Hasan Subaşı Tesisleri’nin Mülkiyetinde Sona Yaklaşılıyor
Antalyaspor Vakfı yönetim kurulu, vakıf çalışmaları hakkında bilgi verdi.
Antalyaspor Vakfı Başkanı Nafiz Tanır ve yönetim kurulu üyeleri, Antalyaspor Hasan Subaşı Tesisleri’nde basın toplantısı düzenleyerek vakfın çalışmaları ve son durumu ile ilgili bilgi verdi. Toplantıya Antalyaspor Vakfı Başkan Vekili Mustafa Sağdur, yönetim kurulu üyeleri Erdoğan Kahya ve Mehmet Çapacı, Denetim Kurulu Üyesi Abdullah Toy, aynı zamanda Antalyaspor Vakfı’nın avukatı da olan Antalyaspor Kulübü Derneği Haysiyet ve Sicil Kurulu Başkanı Av.

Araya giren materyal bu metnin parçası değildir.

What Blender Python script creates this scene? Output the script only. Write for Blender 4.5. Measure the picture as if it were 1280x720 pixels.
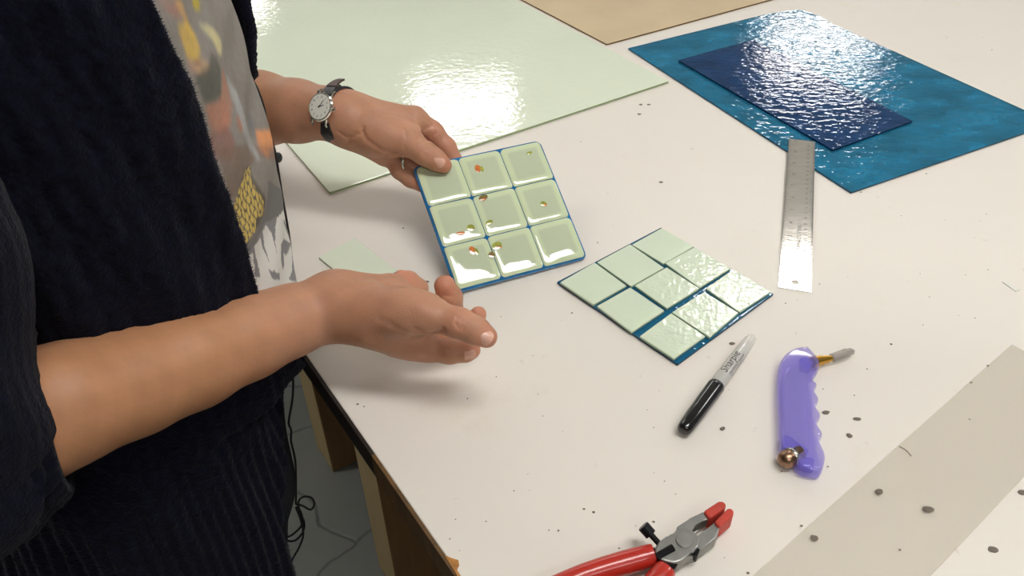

Turgay Soyer katıldı.
Açıklama öncesinde başarılı sonuçlar alan yüzme takımının sporcularını toplantı salonuna davet eden Tanır, Antalyaspor yüzme okullarından yetişerek aralarında Avrupa Şampiyonu olmuş sporcuların da bulunduğu yüzme takımı ile gurur duyduğunu belirterek, “Bu başarılı sporcularımızla, antrenörleriyle ve aileleriyle gurur duyuyoruz. Ancak Türk yüzme tarihine geçen bu çocukların antrenman yapabilecekleri, Antalyaspor’umuza ait bir yüzme havuzumuz yok. Antalyaspor’umuza yüzme havuzları kazandırmak zorundayız. Antalya’nın dikkatini buna çekmek istiyorum” dedi. Tanır, yüzme takımı sporcuları Emre Sarp Zeytinoğlu, Atakan Ercan, Ahmet Ege Güldağ, Emir Batur Albayrak, Ahmet Efe Söker, Poyraz Şan Aşkın, Talya Erdoğan ve Sevim Eylül Süpürgeci’ye içinde Antalyaspor ürünlerinin bulunduğu hediye paketi verdi.
28 Temmuz 2019’da başkanlığa seçilen Fikret Yılmaz ve daha sonra başkanlığı devralan Mustafa Yılmaz’ın ardından 26 Mayıs 2021 tarihinde kendisinin başkanlığa getirildiğini Antalyaspor Vakfı Başkanı Nafiz Tanır, daha sonra vakfın son durumu ile ilgili gazetecilere bilgi verirken “Son bir yıl içinde amacımız şuydu; en önemli olan birinci konu; Hasan Subaşı Tesisleri’nin içinde bulunduğu durumdu. Burayla ilgili uzun yılardır devam eden bir mülkiyet davası vardı. Tesislerimizin de olduğu toplam 232 dönüm bir alan var. Burası Antalyaspor Vakfı’na 1993 yılında tahsis oldu. Ancak mülkiyetle ilgili bir sorun yoktu. Daha sonraki süreçte burada bir mülkiyet davası açıldı. Bu dava 1998 yılının sonuna doğru daha da netleşti. Geldiğimiz son bir yılda davaların artık son noktasına yaklaştık. Hukuki anlamda da gerekli tedbirleri alarak, burada nasıl bir çözüm üreteceğimize baktık. Bununla ilgili belediyeler, kamu kuruluşları, her yerle çeşitli toplantılar yaptık, fikirler aldık. Antalyaspor’un burası kalbi, alt yapılar burada, amatör branşlar burada” açıklamasında bulundu.
Yaptıkları toplantıların neticesinde Milli Emlak Genel Müdürlüğü ile yapılan görüşmeden sonra burada bir planlama yapıldığının altını çizen Tanır, “Planlamayla 25 bin, 5 bin ve binlik planlar belediyelerden geçti. Antalyaspor Tesisleri ve yandaki konaklama olan bina ve sahaların olduğu yer ayrı bir yer şeklinde planlandı. Amacımız bizim şu anda kullandığımız mekanların yapılacak parselasyondan sonra hazinenin üstünde kalması ve Antalyaspor Vakfı’nın tekrar hazineden burayı tekrar kiralaması. Daha sonra da mülkiyet hakkını kazanmasını sağlamak. Böyle bir yol haritası çizdik. Planlama meclislerden geçti, bundan sonraki süreç parselasyon. Bu süreçte hedeflerimiz doğrultusunda gerçekleşirse burası kalıcı olarak Antalyaspor’un ukdesinde kalacak” ifadelerine yer verdi.